EXERCISE GOAL ▸
Write out the opening lines of the data word for word, up to and including the line with "(.02, .021, .024), .4), bg, smooth=True)", and leave every picture and every later line out.

COLLECTED DATA ▸
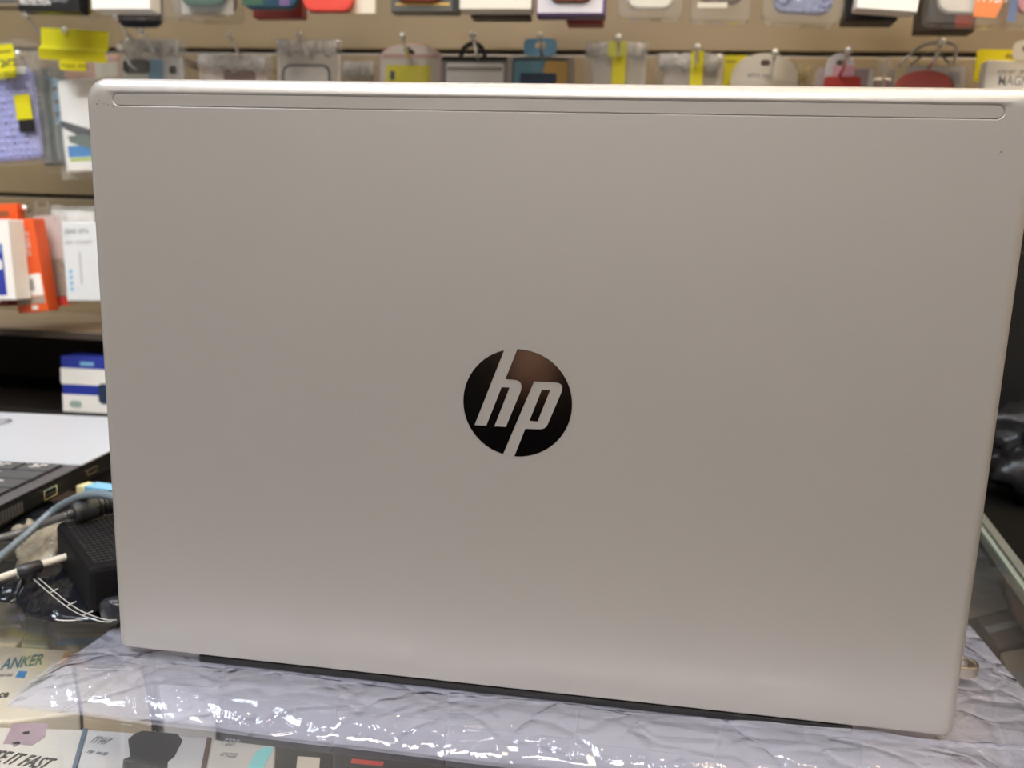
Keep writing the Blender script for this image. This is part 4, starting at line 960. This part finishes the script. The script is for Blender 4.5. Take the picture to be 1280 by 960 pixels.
carton(t, w, h, .02, mat('dark_orange_red', (.62, .07, .04), .4)); panel(t, -w*.3, w*.1, .006, .014, WHITE, 'white_mark'); hang_tab(t, .012, .01, h, CLEARBOX)
t, w, h = top_at('gadget_box', 'dark red box end under the white and blue box at the left edge', 'box', -40, 10, 366, YC+.01, .016, -2)
carton(t, w, h, .02, mat('dark_red_card', (.28, .04, .03), .4)); panel(t, -w*.3, w*.3, .004, .010, WHITE, 'white_mark'); hang_tab(t, .012, .01, h, CLEARBOX)

# box in the dark niche under the shelf
Yn = .665
a = ony(76, 426, Yn); b = ony(124, 503, Yn)
t = thing('headset_box', 'blue and white box standing in the dark niche under the wall shelf', 'box', (a.x+.033, .672, -.045), (0, 0, R(4)))
hgt = .072
carton(t, .075, hgt, .05, DEEPBLUE, 0)
o_ = t
panel(t, -.0375, .0375, .0005, .023, WHITE, 'white_base'); panel(t, -.0385, .0375, hgt-.036, hgt-.015, WHITE, 'white_band'); panel(t, -.012, .006, hgt-.011, hgt-.006, SKY, 'logo_mark')
link('dark_product_picture', pr(rrect(.022, .026, .006, 5, .022, .026), -.0012, -.0006), mat('dark_navy_picture', (.03, .05, .10), .4), t); panel(t, -.028, -.012, .006, .015, mat('green_grey_mark', (.35, .45, .42), .4), 'round_mark', y=-.0008, r=.004)

# the tall black case
link('body', bx(-.14, .2, -.025, .06, 0, .30), mat('black_case_plastic', (.008, .008, .009), .45, spec=.3), bg, bevel=.006)
link('lid_seam', bx(-.1405, .2, -.0256, -.0245, .20, .203), mat('dark_seam', (.02, .02, .022), .4), bg)
link('handle', tb(spline([(-.02, .02, .30), (-.015, .02, .325), (.06, .02, .33), (.07, .02, .30)], 6), .005, 10), mat('black_rubber', (.02, .021, .024), .4), bg, smooth=True)

# ------------------------------------------------------------------ camera, world, view
cam_d = bpy.data.cameras.new('camera'); cam = bpy.data.objects.new('camera', cam_d); C.objects.link(cam)
cam_d.sensor_width = 36; cam_d.sensor_fit = 'HORIZONTAL'; cam_d.lens = FPX*36/1280; cam_d.clip_start = .01; cam_d.clip_end = 50
Rm = Matrix((CR, -CD, -CF)).transposed()
cam.matrix_world = Matrix.Translation(CAM) @ Rm.to_4x4()
cam_d.dof.use_dof = True; cam_d.dof.focus_distance = .345; cam_d.dof.aperture_fstop = 14
bpy.context.scene.camera = cam
wd = bpy.data.worlds.new('ambient_fill'); bpy.context.scene.world = wd; wd.use_nodes = True  # added even grey fill; no open shop front lets daylight in
bgn = wd.node_tree.nodes['Background']; bgn.inputs[0].default_value = (.62, .60, .62, 1); bgn.inputs[1].default_value = .3
sc = bpy.context.scene
sc.view_settings.view_transform = 'Standard'; sc.view_settings.look = 'None'; sc.view_settings.gamma = 1; sc.view_settings.use_curve_mapping = False
sc.view_settings.exposure = 0.9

ANSWER BELOW ▸
Keep writing the Blender script for this image. This is part 4, starting at line 960. This part finishes the script. The script is for Blender 4.5. Take the picture to be 1280 by 960 pixels.
carton(t, w, h, .02, mat('dark_orange_red', (.62, .07, .04), .4)); panel(t, -w*.3, w*.1, .006, .014, WHITE, 'white_mark'); hang_tab(t, .012, .01, h, CLEARBOX)
t, w, h = top_at('gadget_box', 'dark red box end under the white and blue box at the left edge', 'box', -40, 10, 366, YC+.01, .016, -2)
carton(t, w, h, .02, mat('dark_red_card', (.28, .04, .03), .4)); panel(t, -w*.3, w*.3, .004, .010, WHITE, 'white_mark'); hang_tab(t, .012, .01, h, CLEARBOX)

# box in the dark niche under the shelf
Yn = .665
a = ony(76, 426, Yn); b = ony(124, 503, Yn)
t = thing('headset_box', 'blue and white box standing in the dark niche under the wall shelf', 'box', (a.x+.033, .672, -.045), (0, 0, R(4)))
hgt = .072
carton(t, .075, hgt, .05, DEEPBLUE, 0)
o_ = t
panel(t, -.0375, .0375, .0005, .023, WHITE, 'white_base'); panel(t, -.0385, .0375, hgt-.036, hgt-.015, WHITE, 'white_band'); panel(t, -.012, .006, hgt-.011, hgt-.006, SKY, 'logo_mark')
link('dark_product_picture', pr(rrect(.022, .026, .006, 5, .022, .026), -.0012, -.0006), mat('dark_navy_picture', (.03, .05, .10), .4), t); panel(t, -.028, -.012, .006, .015, mat('green_grey_mark', (.35, .45, .42), .4), 'round_mark', y=-.0008, r=.004)

# the tall black case
link('body', bx(-.14, .2, -.025, .06, 0, .30), mat('black_case_plastic', (.008, .008, .009), .45, spec=.3), bg, bevel=.006)
link('lid_seam', bx(-.1405, .2, -.0256, -.0245, .20, .203), mat('dark_seam', (.02, .02, .022), .4), bg)
link('handle', tb(spline([(-.02, .02, .30), (-.015, .02, .325), (.06, .02, .33), (.07, .02, .30)], 6), .005, 10), mat('black_rubber', (.02, .021, .024), .4), bg, smooth=True)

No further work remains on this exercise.